Blue Carbon in Western Port

Professor Peter Macreadie (Head of the Blue Carbon Lab), left, Glenn Brooks-MacMillan (Program Manager, Western Port Biosphere Foundation) andDaniel Pleiter (Acting CEO, SECCCA

Republished from the Bass Coast Post with permission

​Local “blue carbon” projects to maintain and restore mangrove, seagrass and saltmarsh ecosystems in Western Port could make a major contribution to meeting local and national targets of net zero carbon emissions.

These marine ecosystems are capable of capturing carbon up to 30 and 50 times faster than terrestrial forests, locking it into the marine sediments for thousands of years.

The Western Port Biosphere Reserve Foundation has partnered with the seven member councils of the South East Councils Climate Change Alliance (SECCCA) and Deakin University’s Blue Carbon Lab to build on research already undertaken along Victoria’s coastline.

​The Blue Carbon Lab will examine how investment in local projects of marine ecosystem protection and restoration could optimise carbon sequestration and storage.

​The new study will focus on Western Port and the eastern edge of Port Phillip Bay, both areas with existing blue carbon assets, and with potential for even greater capacity for carbon capture through the restoration of areas already damaged or lost.

Biosphere Foundation CEO Mel Barker said funding from SECCCA’s member councils, including Bass Coast, would help ensure that future and more significant investments into blue carbon would yield positive returns for local communities, the climate and sustained biodiversity. “This research will help build awareness that the conservation and restoration of our coastal ecosystems is indispensable to help us adapt and mitigate to climate change.

“Not only could future investment make a substantial contribution to Australia achieving net zero carbon, but it would also help enhance marine biodiversity in the bays and support sectors like recreation, tourism and fishing,” she said. Marine ecosystems can capture carbon up to 30 and 50 times faster than terrestrial forests and store it for thousands of years. Bass Coast Mayor Michael Whelan, who chairs SECCCA, said participating councils would derive substantial benefit from access to evidence-based guidance for future environmental planning and programs for blue carbon ecosystems.

“Deakin University’s Blue Carbon Lab is one of the world’s leading centres for blue carbon research, focussed in quantifying the capacity of our coastal and marine environments to help offset carbon emissions, especially in the region most relevant to our bayside councils.”

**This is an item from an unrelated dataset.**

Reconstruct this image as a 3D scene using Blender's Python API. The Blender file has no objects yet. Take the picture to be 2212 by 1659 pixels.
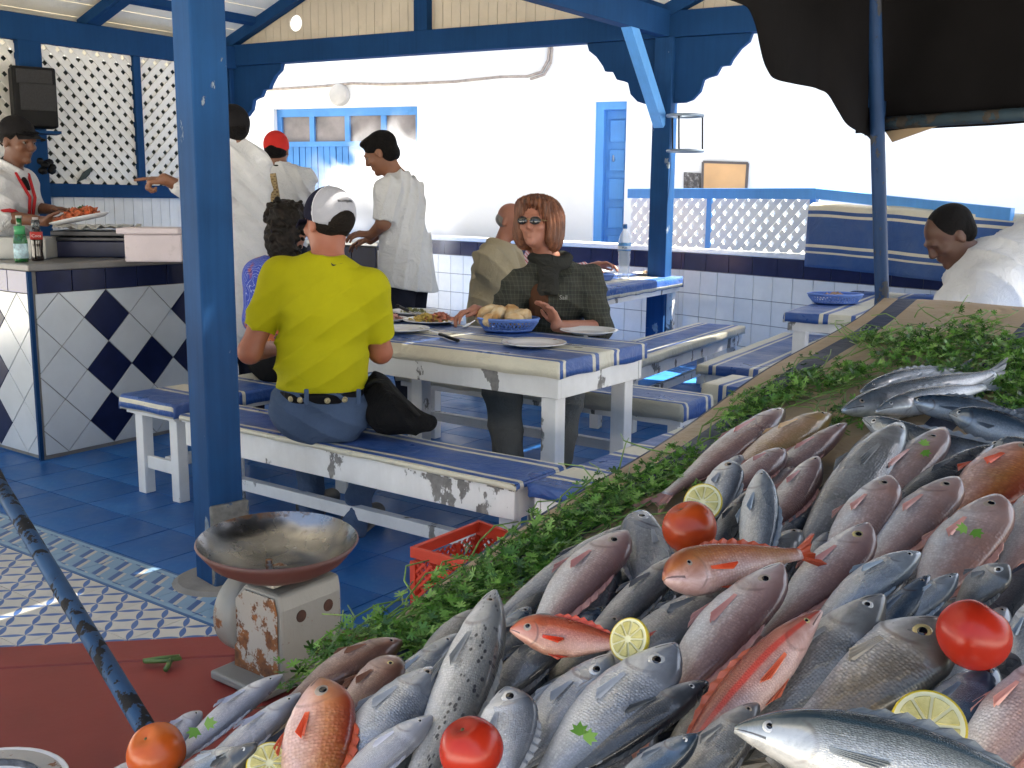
import bpy, math, random
import numpy as np
from mathutils import Matrix, Vector

# ------------------------------------------------------------ camera, sky, sun, exposure
SC = bpy.context.scene
F, CX, CY, HC = 2240.0, 1106.0, 829.5, 1.35
PITCH, ROLL = math.radians(10), math.radians(0.6)
def _rx(a): c, s = math.cos(a), math.sin(a); return np.array([[1,0,0],[0,c,-s],[0,s,c]])
def _rz(a): c, s = math.cos(a), math.sin(a); return np.array([[c,-s,0],[s,c,0],[0,0,1]])
RC = _rx(math.pi/2 - PITCH) @ _rz(ROLL)
CC = np.array([0.0, 0.0, HC])
cam = bpy.data.cameras.new('camera'); camo = bpy.data.objects.new('camera', cam)
SC.collection.objects.link(camo)
M4 = Matrix([list(RC[0])+[0], list(RC[1])+[0], list(RC[2])+[HC], [0,0,0,1]])
camo.matrix_world = M4
cam.sensor_width = 36; cam.lens = 36*F/2212; cam.clip_start = 0.05; cam.clip_end = 800
SC.camera = camo

SUN_EL, SUN_AZ = math.radians(64), (0.97, 0.12)        # horizontal direction towards the sun
w = bpy.data.worlds.new('World'); SC.world = w; w.use_nodes = True
nt = w.node_tree; nt.nodes.clear()
wo = nt.nodes.new('ShaderNodeOutputWorld'); bg = nt.nodes.new('ShaderNodeBackground')
sky = nt.nodes.new('ShaderNodeTexSky'); sky.sky_type = 'NISHITA'; sky.sun_disc = False
sky.sun_elevation = SUN_EL; sky.sun_rotation = math.atan2(SUN_AZ[0], SUN_AZ[1])
sky.air_density = 1.0; sky.dust_density = 4.0; sky.ozone_density = 1.0
bg.inputs[1].default_value = 0.075
nt.links.new(sky.outputs[0], bg.inputs[0]); nt.links.new(bg.outputs[0], wo.inputs[0])
sl = bpy.data.lights.new('sun', 'SUN'); sl.energy = 5.0; sl.angle = math.radians(0.53); sl.color = (1, .95, .87)
so = bpy.data.objects.new('sun', sl); SC.collection.objects.link(so)
_h = math.hypot(*SUN_AZ)
_d = Vector((SUN_AZ[0]/_h*math.cos(SUN_EL), SUN_AZ[1]/_h*math.cos(SUN_EL), math.sin(SUN_EL)))
so.rotation_euler = _d.to_track_quat('Z', 'Y').to_euler(); so.location = (0, 0, 12)
SC.view_settings.view_transform = 'Standard'; SC.view_settings.look = 'None'
SC.view_settings.exposure = 2.68; SC.view_settings.gamma = 1.0
SC.view_settings.use_white_balance = True; SC.view_settings.white_balance_temperature = 6750; SC.view_settings.white_balance_tint = 7
SC.render.engine = 'CYCLES'
SC.cycles.use_denoising = True; SC.cycles.max_bounces = 6; SC.cycles.diffuse_bounces = 4
SC.cycles.glossy_bounces = 3; SC.cycles.transmission_bounces = 5; SC.cycles.volume_bounces = 1
SC.cycles.transparent_max_bounces = 8; SC.cycles.sample_clamp_indirect = 8
SC.cycles.caustics_reflective = False; SC.cycles.caustics_refractive = False

# ------------------------------------------------------------ helpers
rng = random.Random(7)
A2 = np.array([0.588, 0.809]); B2 = np.array([0.809, -0.588])    # the two directions the terrace is laid out in
A3 = np.array([.588, .809, 0]); B3 = np.array([.809, -.588, 0]); Z3 = np.array([0, 0, 1.0])
def V(*a): return np.array(a, dtype=float)
def nrm(v): v = np.asarray(v, float); return v/np.linalg.norm(v)
def ray(x, y): return RC @ np.array([(x-CX)/F, -(y-CY)/F, -1.0])
def G(x, y, z=0.0):
    r = ray(x, y); return CC + r*((z-HC)/r[2])
def Y(x, y, d):
    r = ray(x, y); return CC + r*(d/r[1])
def inplane(x, y, p0, n):
    r = ray(x, y); return CC + r*(np.dot(np.asarray(p0)-CC, n)/np.dot(r, n))

def link(o, parent=None):
    SC.collection.objects.link(o)
    if parent is not None:
        o.parent = parent
        if parent.type == 'EMPTY': o.matrix_parent_inverse = Matrix.Translation(-Vector(parent.location))
    return o
def piece(name, me, loc, rotz, parent, mat3=None):      # one of many alike pieces sharing a mesh
    o = bpy.data.objects.new(name, me)
    if mat3 is None: o.location = tuple(map(float, loc)); o.rotation_euler = (0, 0, rotz)
    else: o.matrix_basis = Matrix([list(mat3[0])+[loc[0]], list(mat3[1])+[loc[1]], list(mat3[2])+[loc[2]], [0,0,0,1]])
    return link(o, parent)
def thing(name, label, cat, loc=(0,0,0), group=None, kind=None):
    o = bpy.data.objects.new(name, None); SC.collection.objects.link(o)
    o.empty_display_size = 0.1; o.location = tuple(float(c) for c in loc)
    return tag(o, label, cat, group, kind)
def tag(o, label, cat=None, group=None, kind=None):
    if label: o['label'] = label
    if cat: o['category'] = cat
    if group: o['group'] = group
    if kind: o['kind'] = kind
    return o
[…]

The head of Blue Carbon Lab, Professor Peter Macreadie, said the project would deliver a valuable roadmap for future investment in blue carbon ecosystem restoration, supported by comprehensive maps of existing habitat, suitable areas for coastal wetland restoration and other co-benefits deriving from these ecosystems (eg. coastal protection, fisheries, improvement of water quality).

“With the support of the Western Port Biosphere Reserve Foundation and SECCCA, this project will be crucial to understand the blue carbon opportunities at local and regional scale within the Western Port Biosphere Reserve and South East Councils Climate Change Alliance region.”

“We expect that our project will identify the areas within this region that are suitable to deliver productive blue carbon projects and biodiversity outcomes with the right level of investment and evidence-based project planning and management,” he said.